Perhaps the nihilism of Conservative Revolution is a different strain, something Ruy would conceive of years later and position as nearly a century old. But, if the corruption of the truth is understood as marking a revolution, how might we understand these two valences of nihilism — one truth-oriented and distortive, the other a resigned “revolutionism” — as interrelated through what Ruy might call a “galaxy”?


In the final chapter of In the Ruins of Neoliberalism, Wendy Brown articulates an understanding of nihilism in the neoliberal moment, predominantly through the ideas of Nietzsche. For Niezsche, nihilism entails a devaluation of values, “voiding them of foundation and truth.”5 Further, not only is truth “devalued along with every other value in a nihilistic age,” but “this degrounding and diminuation reveal truth as a value.”6

In turning to Weber in Nihilistic Times, Brown is able to introduce a conception in which “values are fundamentally political because they are ungrounded today, because they cannot be secured by or as truth.”7 The political nature and import of values is related to its uncertainty as truth, not in the sense of facticity but as a value that is itself devalued. In the constellation of neoliberalism’s effects and affects, as well as the experience of a compromised or uncertain futurity, we are faced with “formations of power that do not merely trivialize, but openly defile and defy moral values.”8 Their language and interlocutors are different, but Ruy and Brown mark similar shifts, from a voiding or break from the truth to its corruption or defilement.

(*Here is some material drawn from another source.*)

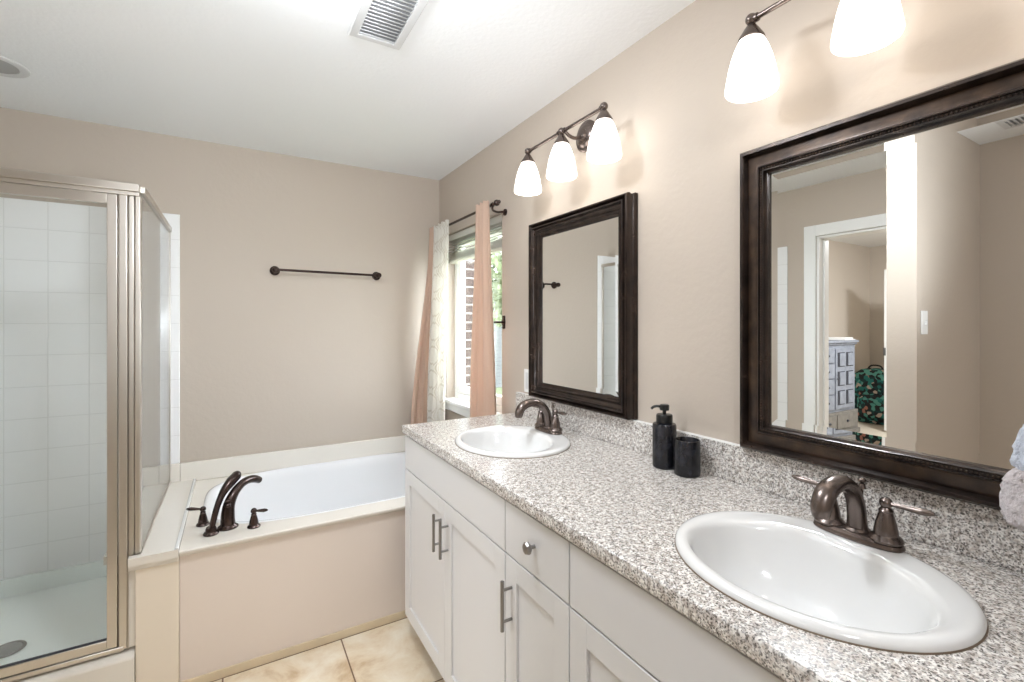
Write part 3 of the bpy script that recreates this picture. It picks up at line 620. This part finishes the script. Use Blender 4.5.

For Weber, Brown continues, “the only responsible actor in a nihilistic age, and the only one able to carry us beyond the age, is one who fully confronts the predicaments of meaning making today and rises to the challenge of creating meaning in a world absent its givenness.”9 Perhaps the making of meaning is the making of an exit. If not understood as a way out, an exit is a door, a break in the wall, a vulnerability, a risk. “There are exits,” Ruy writes, “but they are not panaceas.”10 Rather, they are possibilities, and, to arrive at a more equitable and sustainable mode of life, they need to be considered meaningfully.